Friday Newsletter: Pragmatic Mamdani?
Balancing books is hard. Plus, how both the left and right have failed America’s urban gig and service workers.
Wall Street Bonuses
Wall Street bonuses hit a record $49.2 billion last year, up 9%, with the average bonus coming in at $246,000 — a big boost for state and city tax revenue, the state comptroller reported this week. The city, however, had been counting on 15% in its budget estimates.
The securities industry, which employs less than 5% of the city’s private sector workers, accounted for roughly 8% of all city tax collections in fiscal year 2025 and nearly a quarter of all personal income tax revenue. That concentration means the city’s budget is very sensitive to what happens on Wall Street in any given year.
Savings Plans
Despite the strong Wall Street year, Mamdani is struggling to balance his proposed $127 billion budget, which the city is required to do by law, and where he’s looking at a $5.4 billion gap.
In addition to lobbying Albany for higher income taxes on the rich and floating property tax increases, earlier this year, he also tasked agencies with identifying $1.7 billion in savings. This week, Mamdani announced they have, and released details on $250 million of them, which were a mix of efficiencies and bringing contracted work in-house. How the city will accommodate the increased departmental workloads, and how effective the agencies will be, remains to be seen.
The most substantial savings would likely come from delaying compliance with the class size law Mamdani supported as Assemblymember, which caps student-teacher ratios, and reining in CityFHEPS, the city-funded housing voucher program the pro-tenant candidate promised to expand as mayor.
Mamdani is currently fighting a court order requiring him to do the latter. CityFHEPS already costs $1.78 billion, up from $26 million in 2019, and full expansion could push that past $4 billion by 2030. Housing advocates are calling it a betrayal. MI’s Stephen Eide explains just how unsustainable the program is.
And he would like the state’s help with the former. Back in 2023, the city’s Independent Budget Office estimated that fully complying with the class size law would cost the city between $1.6 billion and $1.9 billion annually, before any capital costs. MI’s Danyela Souza Egorov writes that, in addition to the high cost, it is clear that class size reductions are not an effective way to improve educational outcomes.

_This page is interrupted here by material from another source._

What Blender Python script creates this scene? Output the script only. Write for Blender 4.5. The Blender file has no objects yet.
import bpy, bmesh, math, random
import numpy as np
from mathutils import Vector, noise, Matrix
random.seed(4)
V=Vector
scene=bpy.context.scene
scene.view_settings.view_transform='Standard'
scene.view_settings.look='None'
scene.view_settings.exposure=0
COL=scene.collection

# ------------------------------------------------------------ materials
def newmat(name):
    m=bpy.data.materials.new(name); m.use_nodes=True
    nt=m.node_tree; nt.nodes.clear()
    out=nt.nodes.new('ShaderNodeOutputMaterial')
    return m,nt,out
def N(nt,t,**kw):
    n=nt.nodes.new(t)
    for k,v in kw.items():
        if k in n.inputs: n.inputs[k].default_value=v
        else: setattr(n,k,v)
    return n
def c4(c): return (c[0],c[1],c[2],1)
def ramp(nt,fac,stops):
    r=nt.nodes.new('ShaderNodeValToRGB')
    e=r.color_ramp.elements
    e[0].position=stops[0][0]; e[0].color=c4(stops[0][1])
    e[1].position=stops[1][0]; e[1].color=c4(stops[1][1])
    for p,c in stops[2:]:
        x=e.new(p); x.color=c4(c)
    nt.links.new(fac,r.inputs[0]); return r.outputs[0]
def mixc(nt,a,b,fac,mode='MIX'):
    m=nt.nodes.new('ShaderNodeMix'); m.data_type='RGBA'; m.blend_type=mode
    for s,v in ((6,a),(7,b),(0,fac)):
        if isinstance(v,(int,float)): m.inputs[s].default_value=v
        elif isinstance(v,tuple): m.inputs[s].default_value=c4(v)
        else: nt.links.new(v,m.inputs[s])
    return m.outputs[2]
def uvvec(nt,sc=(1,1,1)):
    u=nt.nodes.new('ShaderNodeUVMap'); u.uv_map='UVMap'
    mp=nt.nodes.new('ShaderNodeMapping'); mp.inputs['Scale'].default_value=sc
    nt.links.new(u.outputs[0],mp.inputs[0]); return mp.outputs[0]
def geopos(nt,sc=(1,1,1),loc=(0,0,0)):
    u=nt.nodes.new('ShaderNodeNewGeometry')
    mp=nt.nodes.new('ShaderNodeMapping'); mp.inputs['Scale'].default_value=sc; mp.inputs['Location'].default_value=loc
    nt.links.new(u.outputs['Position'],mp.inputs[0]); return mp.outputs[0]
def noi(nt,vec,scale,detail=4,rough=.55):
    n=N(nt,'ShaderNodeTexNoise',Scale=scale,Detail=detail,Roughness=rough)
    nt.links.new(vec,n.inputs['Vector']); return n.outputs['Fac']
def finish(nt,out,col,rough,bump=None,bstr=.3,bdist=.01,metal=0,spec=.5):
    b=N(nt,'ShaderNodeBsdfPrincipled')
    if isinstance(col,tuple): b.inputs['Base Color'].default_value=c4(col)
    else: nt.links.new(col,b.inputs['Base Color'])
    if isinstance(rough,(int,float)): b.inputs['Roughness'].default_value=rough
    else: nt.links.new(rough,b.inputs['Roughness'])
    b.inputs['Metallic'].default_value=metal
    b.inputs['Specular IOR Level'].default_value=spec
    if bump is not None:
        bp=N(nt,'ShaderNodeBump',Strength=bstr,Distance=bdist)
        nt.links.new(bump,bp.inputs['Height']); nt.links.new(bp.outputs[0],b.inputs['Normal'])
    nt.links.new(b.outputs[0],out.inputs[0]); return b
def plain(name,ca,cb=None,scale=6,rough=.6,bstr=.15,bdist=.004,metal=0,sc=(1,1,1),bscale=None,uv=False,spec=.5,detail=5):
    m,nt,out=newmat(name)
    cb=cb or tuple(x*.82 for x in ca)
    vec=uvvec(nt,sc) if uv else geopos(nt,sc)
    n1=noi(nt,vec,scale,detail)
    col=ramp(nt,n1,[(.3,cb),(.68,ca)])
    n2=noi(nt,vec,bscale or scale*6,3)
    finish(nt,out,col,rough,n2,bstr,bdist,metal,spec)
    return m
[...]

The staunchly pro-worker Mamdani’s budget will also need to withstand labor negotiations later this year. The city has only budgeted for a 1.25% annual raise for its 300,000-person workforce, POLITICO reports. Historically, such raises run 2–3%, and every additional percentage point costs $500–600 million a year.
Rent Regulation
One of Mamdani’s signature campaign promises was to freeze rents for regulated apartments. The Rent Guidelines Board, which sets annual increases, just released its 2026 income and expense study, and the numbers complicate that promise.
Landlord net operating income rose 6.2% between 2023 and 2024 overall, but more than 9% of buildings ran at a loss, with expenses exceeding revenues. The variation across boroughs is significant, and a rent freeze that may be manageable for a Manhattan landlord could push a Bronx building into insolvency.

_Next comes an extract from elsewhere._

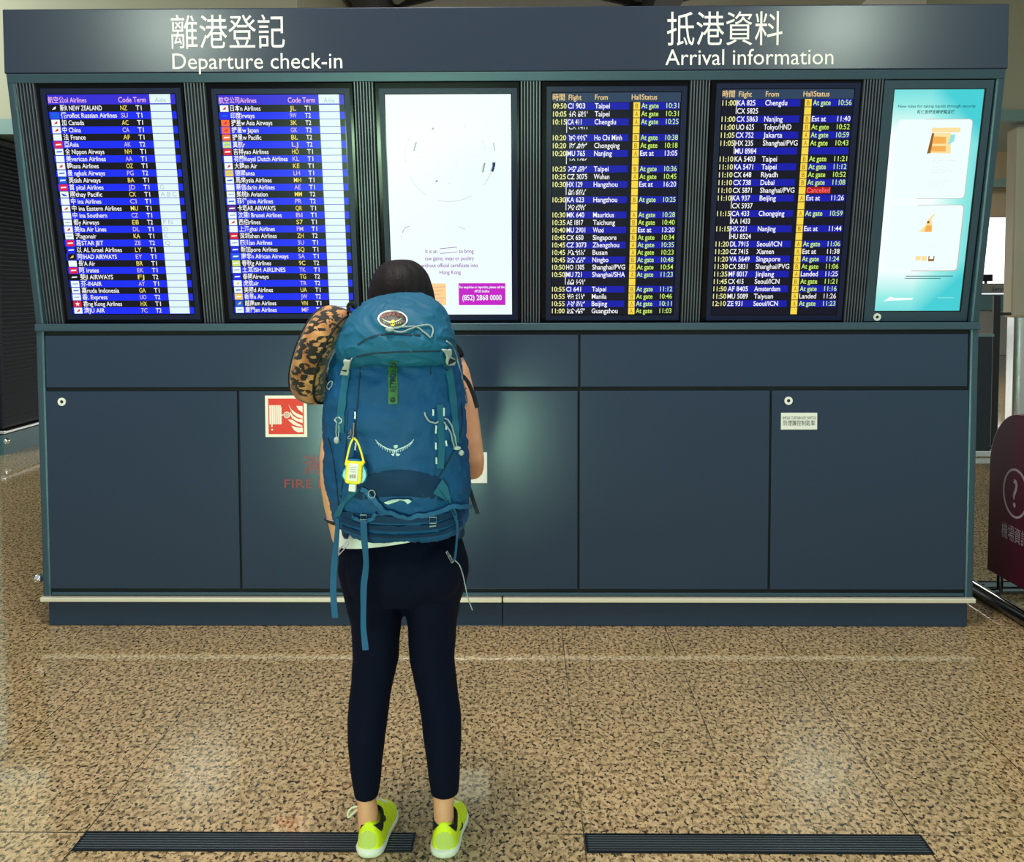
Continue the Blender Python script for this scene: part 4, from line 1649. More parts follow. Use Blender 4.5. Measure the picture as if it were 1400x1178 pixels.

A Shrinking New York Can’t Afford Big Government
The latest Census data is out, and New York City has shrunk a little.
“Preoccupied with national politics, the news media typically frames every state population uptick or downtick in terms of congressional seats gained or lost. However, the outlook for New York’s post-2032 headcount in the House of Representatives is far less important than the implications of demographic decline for public policy closer to home,” MI’s E. J. McMahon observes. “In the absence of economic growth, a flat or falling population inevitably depresses tax revenues. But if New York has entered a new era of decline, you wouldn’t know it from watching current deliberations over state and city finances.”
The Forgotten Urban Worker

Both the left and right have failed America’s urban gig and service workers — the Uber driver, the career waiter, the freelance interpreter, MI’s Jarrett Dieterle writes in The National Review.
The left pushes unionization, reclassification, and minimum wage mandates that these workers largely don’t want and that the evidence suggests often hurt them: NYC’s 2023 delivery minimum wage raised pay on paper but created a 27,000-person waitlist of locked-out drivers; DC’s tip-credit repeal cut full-service restaurant jobs by 5% and reduced tipped worker earnings by $12 million. The right, meanwhile, has focused on blue-collar voters and seems to have written off cities entirely.
He argues conservatives have an opening to offer something neither side does: pro-worker policy without the union playbook.
At the heart of it is a portable-benefits model — employer and worker contributions to flexible accounts workers can spend on health insurance or retirement — that are already operating in several states and popular where tried.